--- START DATASET EXCERPT ---

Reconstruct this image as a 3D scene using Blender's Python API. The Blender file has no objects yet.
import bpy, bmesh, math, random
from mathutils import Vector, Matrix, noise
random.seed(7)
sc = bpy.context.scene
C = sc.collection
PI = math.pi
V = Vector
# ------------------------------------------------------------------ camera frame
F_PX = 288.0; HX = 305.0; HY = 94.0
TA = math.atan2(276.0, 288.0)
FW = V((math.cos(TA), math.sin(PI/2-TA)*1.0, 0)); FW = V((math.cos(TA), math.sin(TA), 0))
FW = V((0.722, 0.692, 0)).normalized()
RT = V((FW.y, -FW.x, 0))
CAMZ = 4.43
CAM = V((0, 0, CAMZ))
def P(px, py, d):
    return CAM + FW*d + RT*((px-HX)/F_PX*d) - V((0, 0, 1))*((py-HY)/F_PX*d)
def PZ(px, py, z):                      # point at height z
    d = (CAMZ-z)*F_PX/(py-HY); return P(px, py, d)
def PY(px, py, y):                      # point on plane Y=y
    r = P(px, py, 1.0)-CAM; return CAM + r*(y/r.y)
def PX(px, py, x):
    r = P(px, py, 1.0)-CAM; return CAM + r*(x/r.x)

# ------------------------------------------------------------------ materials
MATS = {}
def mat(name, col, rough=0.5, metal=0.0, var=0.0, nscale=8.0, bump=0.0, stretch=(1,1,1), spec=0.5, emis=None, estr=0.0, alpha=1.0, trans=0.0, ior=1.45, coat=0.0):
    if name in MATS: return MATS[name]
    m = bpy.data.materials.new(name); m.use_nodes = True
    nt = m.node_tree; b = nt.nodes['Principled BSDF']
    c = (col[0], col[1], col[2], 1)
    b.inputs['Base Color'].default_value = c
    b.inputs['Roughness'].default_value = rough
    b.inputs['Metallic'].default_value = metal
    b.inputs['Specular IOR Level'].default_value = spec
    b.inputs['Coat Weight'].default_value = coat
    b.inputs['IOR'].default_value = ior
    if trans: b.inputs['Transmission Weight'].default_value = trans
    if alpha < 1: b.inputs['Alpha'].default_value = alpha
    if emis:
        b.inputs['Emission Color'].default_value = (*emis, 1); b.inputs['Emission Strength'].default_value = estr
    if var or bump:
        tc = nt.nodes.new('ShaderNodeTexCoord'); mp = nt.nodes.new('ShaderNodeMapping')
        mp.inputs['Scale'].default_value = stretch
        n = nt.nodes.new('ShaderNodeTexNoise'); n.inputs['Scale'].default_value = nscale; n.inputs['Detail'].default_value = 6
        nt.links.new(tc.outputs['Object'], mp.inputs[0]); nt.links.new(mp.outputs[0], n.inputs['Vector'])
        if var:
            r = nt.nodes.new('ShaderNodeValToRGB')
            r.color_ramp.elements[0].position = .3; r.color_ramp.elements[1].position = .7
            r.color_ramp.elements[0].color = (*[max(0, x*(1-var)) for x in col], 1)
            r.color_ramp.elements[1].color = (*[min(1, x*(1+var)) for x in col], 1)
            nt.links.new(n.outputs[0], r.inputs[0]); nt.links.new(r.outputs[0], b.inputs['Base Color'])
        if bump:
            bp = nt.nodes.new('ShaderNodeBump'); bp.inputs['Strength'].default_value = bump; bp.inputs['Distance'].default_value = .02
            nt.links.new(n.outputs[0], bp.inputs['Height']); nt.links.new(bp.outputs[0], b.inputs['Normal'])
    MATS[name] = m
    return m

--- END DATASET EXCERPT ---

(THE EXERCISE): Among the lines of the data, identify those with the word "scene". Copy each of them.

(REPLY TO THE TASK):
Reconstruct this image as a 3D scene using Blender's Python API. The Blender file has no objects yet.
sc = bpy.context.scene